Por Gerardo Sotelo
La decisión de la Intendencia Municipal de Montevideo de controlar que los restaurantes ofrezcan al menos un 10 por ciento de sus platos sin sal, no fue valorada adecuadamente por los politólogos y los analistas internacionales con los que cuenta nuestro país.
Ocupados como estaban en el resonante triunfo de Jair Bolsonaro en la primera vuelta de las elecciones brasileñas, no supieron vincular una cosa con la otra.
Sin banalizar el peligro de que un personaje como Bolsonaro llegue a la presidencia de Brasil, deberíamos preguntarnos hasta qué punto un organismo estatal que sale a fiscalizar, salinómetro en mano, el potencial hipertensivo de la oferta gastronómica, puede estar precipitando a los ciudadanos a la exasperación.
Es evidente que el sistema político uruguayo presenta algunas fortalezas con relación al de nuestro gigantesco vecino, en términos de estabilidad y solidez institucionales. De todos modos, no habría que tirar tanto de la piola, que una cosa es la mansedumbre cívica, propia de los pueblos maduros, y otra la aceptación de cualquier delirio paternalista que se le ocurra a nuestros gobernantes.
La guerra oficial contra las cosas que hacen mal a la salud suele ocultar su verdadero rostro, que no es sanitario sino moralizante, es decir, represivo. La coartada con la que funciona es idéntica a la que plantea el agresivo capitán de las fuerzas de reserva de Brasil, aunque no tan brutal.
Porque una cosa es que los organismos públicos adviertan sobre los riesgos del consumo abusivo de ciertos productos, y otra muy diferente, que se anime a emplatar su espíritu bienhechor, poniendo cuotas de dieta sana para comercios a los que asisten personas adultas y libres. Precisamente, las mismas que han puesto a esos gobernantes en su sitio.
Es como si el sirviente dejara a su amo sin postre porque eructó en la mesa. No solo no tiene poder co-mo para hacerlo; es que corre el riesgo de terminar de patitas en la calle.
Por alguna razón misteriosa, un asunto así de sencillo no es percibido correctamente por la mayoría de los gobernantes (es decir, los ciudadanos) ni por sus representantes ocasionales (es decir, los jerarcas de gobierno). Pero cuidado, que puede llegar un día en que la gente se canse de sentirse arrinconada y termine cayendo en los cantos de cisne de un cantamañanas. Sería muy decepcionante que eso le ocurriera a una elite política de tan alta sensibilidad, instrucción y altruismo, pero nadie está libre.

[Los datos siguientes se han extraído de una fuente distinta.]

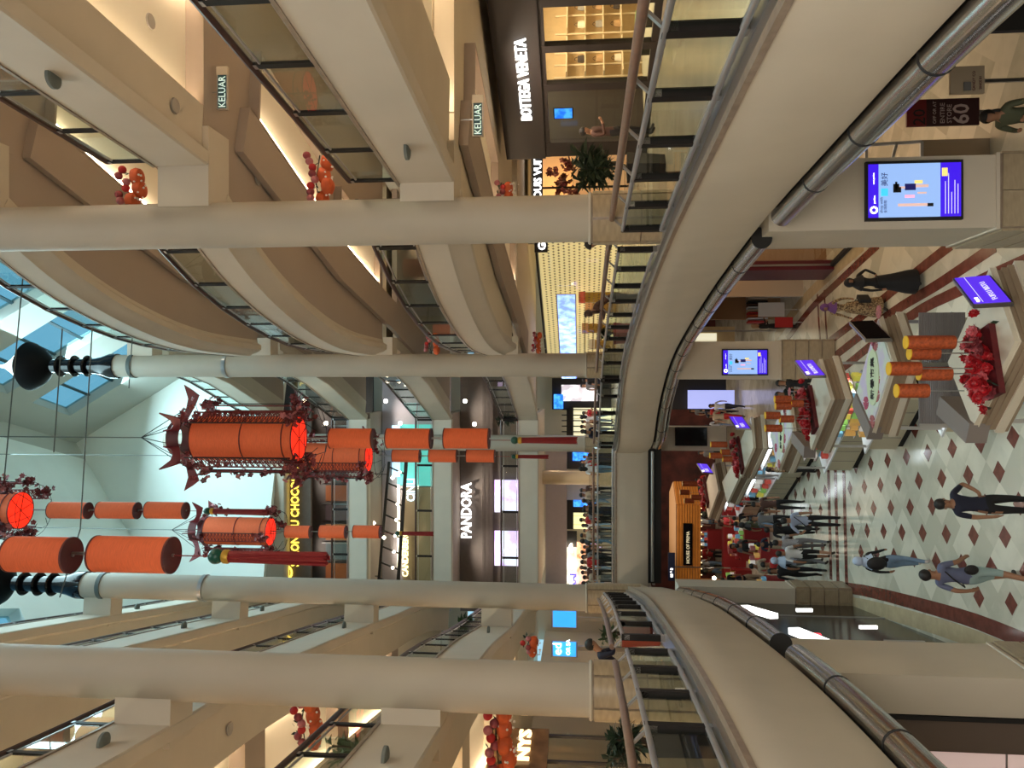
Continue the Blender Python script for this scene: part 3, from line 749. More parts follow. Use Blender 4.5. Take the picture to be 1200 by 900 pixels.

Si se les pregunta, pondrán el grito en el cielo, puesto que de nadie se sienten más lejos que del "fascista Bolsonaro". Salvando las distancias, encarnan el mismo espíritu inquisidor y reaccionario.
Uno quiere terminar con la homosexualidad a los cachetazos. Otros quieren combatir la hipertensión con inspectores blandiendo salinómetros. A ninguno de los dos se le pasa por la cabeza la idea de que, tratándose de ciudadanos libres en una república democrática, lo que cada uno quiera hacer con su sexualidad, su sistema cardiovascular y su menú, es de su entera incumbencia.